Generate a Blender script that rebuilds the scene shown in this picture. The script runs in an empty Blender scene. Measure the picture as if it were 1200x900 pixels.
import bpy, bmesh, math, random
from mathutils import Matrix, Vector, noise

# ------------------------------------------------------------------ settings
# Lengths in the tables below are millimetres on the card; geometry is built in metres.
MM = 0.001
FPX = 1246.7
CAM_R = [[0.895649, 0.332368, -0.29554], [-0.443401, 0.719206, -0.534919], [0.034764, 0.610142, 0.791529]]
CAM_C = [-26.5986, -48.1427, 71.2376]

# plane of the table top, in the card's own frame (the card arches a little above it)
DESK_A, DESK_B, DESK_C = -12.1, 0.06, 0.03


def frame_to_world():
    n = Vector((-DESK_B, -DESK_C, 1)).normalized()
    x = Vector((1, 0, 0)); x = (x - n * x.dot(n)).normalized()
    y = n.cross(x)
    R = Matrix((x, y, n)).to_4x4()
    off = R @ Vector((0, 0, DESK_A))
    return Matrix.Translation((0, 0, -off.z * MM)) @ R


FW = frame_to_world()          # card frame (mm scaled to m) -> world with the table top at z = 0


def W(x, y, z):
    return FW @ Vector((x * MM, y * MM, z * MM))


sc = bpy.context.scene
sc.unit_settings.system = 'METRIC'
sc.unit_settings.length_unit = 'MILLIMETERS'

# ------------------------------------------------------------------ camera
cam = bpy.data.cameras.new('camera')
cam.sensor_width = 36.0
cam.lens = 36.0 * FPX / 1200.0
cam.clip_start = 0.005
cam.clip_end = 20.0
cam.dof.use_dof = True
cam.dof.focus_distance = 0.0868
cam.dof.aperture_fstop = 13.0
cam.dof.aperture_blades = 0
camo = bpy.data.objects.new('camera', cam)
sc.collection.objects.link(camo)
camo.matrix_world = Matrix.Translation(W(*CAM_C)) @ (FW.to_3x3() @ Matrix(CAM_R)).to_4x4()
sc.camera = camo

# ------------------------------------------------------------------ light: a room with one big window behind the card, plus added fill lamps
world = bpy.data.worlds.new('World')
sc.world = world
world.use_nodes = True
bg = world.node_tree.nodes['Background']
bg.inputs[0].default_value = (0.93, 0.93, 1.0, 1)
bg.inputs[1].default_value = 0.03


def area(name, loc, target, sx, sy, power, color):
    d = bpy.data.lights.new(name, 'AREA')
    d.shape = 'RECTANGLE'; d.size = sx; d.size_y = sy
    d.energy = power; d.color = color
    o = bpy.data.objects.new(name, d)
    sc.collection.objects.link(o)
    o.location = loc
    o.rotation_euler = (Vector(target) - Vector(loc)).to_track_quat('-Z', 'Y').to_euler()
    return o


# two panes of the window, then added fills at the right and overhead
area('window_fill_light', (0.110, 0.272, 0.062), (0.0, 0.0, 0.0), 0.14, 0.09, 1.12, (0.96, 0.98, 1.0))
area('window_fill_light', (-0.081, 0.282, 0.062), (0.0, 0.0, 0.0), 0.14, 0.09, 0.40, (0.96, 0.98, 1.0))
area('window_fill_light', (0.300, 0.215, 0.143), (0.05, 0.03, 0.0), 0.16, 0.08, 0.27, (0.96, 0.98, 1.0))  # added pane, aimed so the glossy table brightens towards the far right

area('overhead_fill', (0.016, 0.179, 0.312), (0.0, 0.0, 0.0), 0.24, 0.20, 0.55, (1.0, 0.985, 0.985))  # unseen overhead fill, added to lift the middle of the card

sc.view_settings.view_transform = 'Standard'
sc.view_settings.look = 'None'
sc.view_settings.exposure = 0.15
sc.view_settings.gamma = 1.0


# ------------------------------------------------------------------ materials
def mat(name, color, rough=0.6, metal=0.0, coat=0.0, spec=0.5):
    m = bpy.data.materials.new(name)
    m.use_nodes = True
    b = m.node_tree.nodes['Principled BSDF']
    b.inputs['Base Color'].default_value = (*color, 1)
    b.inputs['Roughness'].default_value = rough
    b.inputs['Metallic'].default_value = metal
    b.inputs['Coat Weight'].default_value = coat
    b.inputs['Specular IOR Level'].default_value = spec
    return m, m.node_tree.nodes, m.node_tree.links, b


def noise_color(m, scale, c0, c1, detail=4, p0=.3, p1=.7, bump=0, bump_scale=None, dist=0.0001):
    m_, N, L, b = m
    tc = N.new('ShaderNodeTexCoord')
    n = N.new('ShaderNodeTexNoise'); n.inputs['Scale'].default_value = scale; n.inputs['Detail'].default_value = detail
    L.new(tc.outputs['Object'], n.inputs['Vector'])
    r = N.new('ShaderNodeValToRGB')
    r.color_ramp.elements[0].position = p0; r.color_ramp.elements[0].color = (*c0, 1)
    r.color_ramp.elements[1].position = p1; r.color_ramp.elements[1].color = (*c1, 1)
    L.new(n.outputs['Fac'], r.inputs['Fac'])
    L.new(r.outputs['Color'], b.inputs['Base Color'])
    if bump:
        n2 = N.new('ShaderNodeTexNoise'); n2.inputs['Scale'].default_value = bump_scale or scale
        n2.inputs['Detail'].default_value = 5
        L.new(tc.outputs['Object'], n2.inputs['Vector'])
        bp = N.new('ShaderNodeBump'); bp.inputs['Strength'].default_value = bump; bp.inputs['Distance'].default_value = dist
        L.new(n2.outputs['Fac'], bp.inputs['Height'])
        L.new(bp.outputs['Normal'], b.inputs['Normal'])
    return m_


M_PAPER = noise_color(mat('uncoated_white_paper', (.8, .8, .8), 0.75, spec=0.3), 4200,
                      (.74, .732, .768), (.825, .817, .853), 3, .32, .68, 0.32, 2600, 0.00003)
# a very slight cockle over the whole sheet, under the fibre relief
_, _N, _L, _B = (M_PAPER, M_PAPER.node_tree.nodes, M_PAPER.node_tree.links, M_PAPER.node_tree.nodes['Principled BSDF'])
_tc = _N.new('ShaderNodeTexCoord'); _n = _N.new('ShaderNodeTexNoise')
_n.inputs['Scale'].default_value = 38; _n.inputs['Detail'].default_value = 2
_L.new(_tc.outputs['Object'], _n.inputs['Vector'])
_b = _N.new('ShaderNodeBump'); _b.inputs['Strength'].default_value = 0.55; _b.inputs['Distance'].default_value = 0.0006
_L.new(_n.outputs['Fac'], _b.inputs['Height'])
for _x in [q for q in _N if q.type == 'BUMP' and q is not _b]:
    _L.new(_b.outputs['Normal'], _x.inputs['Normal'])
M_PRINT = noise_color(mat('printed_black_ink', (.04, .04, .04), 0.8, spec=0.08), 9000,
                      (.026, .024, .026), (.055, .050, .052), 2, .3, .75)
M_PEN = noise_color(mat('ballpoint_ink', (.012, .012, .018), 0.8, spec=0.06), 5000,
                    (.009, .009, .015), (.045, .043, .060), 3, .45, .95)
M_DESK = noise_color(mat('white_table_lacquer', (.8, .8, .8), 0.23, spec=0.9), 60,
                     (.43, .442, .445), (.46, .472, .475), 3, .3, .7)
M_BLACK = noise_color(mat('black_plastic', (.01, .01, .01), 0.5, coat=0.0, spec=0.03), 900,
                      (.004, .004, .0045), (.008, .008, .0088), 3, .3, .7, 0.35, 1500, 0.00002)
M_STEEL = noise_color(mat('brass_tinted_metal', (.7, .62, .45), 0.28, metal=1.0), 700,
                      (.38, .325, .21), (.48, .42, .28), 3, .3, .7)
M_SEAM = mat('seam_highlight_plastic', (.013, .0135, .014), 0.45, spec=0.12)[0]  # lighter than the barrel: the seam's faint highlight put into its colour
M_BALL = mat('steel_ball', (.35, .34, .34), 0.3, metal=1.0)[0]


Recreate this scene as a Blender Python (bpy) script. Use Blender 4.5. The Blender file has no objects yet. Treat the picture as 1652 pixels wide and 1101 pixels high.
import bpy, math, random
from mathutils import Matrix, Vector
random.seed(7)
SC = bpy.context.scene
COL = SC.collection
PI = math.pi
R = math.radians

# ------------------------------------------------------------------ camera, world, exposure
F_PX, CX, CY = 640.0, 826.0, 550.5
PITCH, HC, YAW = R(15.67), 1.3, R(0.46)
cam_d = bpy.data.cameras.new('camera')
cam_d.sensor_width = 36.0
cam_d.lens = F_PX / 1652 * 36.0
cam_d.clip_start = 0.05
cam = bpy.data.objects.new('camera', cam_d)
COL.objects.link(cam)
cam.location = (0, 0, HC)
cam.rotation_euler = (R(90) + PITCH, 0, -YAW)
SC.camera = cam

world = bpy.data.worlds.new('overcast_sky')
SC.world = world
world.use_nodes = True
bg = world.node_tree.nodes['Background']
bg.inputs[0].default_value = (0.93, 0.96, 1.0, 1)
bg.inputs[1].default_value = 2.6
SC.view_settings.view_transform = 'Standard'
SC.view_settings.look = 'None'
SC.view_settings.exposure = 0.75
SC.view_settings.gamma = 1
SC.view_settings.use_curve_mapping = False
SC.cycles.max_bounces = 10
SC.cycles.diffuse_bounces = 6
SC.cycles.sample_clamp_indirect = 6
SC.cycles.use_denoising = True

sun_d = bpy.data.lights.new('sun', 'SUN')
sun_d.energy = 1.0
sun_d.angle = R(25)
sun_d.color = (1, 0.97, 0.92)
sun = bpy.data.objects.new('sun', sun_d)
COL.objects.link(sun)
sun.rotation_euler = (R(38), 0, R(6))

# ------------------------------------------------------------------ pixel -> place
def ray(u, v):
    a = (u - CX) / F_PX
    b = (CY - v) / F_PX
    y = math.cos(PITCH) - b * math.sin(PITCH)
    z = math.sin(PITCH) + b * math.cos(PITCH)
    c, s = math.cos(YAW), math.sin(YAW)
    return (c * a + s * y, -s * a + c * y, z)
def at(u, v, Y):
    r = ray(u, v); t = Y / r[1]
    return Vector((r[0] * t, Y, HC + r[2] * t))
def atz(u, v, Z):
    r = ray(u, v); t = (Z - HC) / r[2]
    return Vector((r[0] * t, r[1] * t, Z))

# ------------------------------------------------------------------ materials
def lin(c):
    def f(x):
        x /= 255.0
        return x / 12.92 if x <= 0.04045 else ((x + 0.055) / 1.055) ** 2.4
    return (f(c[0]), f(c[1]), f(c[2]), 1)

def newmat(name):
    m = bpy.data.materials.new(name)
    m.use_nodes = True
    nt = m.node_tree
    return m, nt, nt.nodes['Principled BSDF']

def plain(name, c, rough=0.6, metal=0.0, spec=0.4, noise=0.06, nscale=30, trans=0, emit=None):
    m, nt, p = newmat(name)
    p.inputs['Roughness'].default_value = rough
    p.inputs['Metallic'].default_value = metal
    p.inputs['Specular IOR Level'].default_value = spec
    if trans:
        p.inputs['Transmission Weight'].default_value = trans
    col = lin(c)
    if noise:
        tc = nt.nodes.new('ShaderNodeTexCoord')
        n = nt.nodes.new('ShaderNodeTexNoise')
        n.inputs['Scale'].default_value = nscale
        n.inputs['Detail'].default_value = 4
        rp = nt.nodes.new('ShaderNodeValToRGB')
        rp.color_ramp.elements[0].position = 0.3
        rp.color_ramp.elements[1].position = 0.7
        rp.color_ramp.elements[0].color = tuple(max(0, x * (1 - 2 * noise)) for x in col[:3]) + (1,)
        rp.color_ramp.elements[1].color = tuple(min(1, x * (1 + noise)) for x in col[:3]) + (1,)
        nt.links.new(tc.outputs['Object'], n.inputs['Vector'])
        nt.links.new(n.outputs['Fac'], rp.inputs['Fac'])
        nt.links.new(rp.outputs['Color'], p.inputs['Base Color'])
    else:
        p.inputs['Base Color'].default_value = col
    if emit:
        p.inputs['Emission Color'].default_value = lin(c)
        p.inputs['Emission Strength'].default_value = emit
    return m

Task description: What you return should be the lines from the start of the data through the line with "DESK_A, DESK_B, DESK_C = -12.1, 0.06, 0.03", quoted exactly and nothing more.

Problem solution:
Generate a Blender script that rebuilds the scene shown in this picture. The script runs in an empty Blender scene. Measure the picture as if it were 1200x900 pixels.
import bpy, bmesh, math, random
from mathutils import Matrix, Vector, noise

# ------------------------------------------------------------------ settings
# Lengths in the tables below are millimetres on the card; geometry is built in metres.
MM = 0.001
FPX = 1246.7
CAM_R = [[0.895649, 0.332368, -0.29554], [-0.443401, 0.719206, -0.534919], [0.034764, 0.610142, 0.791529]]
CAM_C = [-26.5986, -48.1427, 71.2376]

# plane of the table top, in the card's own frame (the card arches a little above it)
DESK_A, DESK_B, DESK_C = -12.1, 0.06, 0.03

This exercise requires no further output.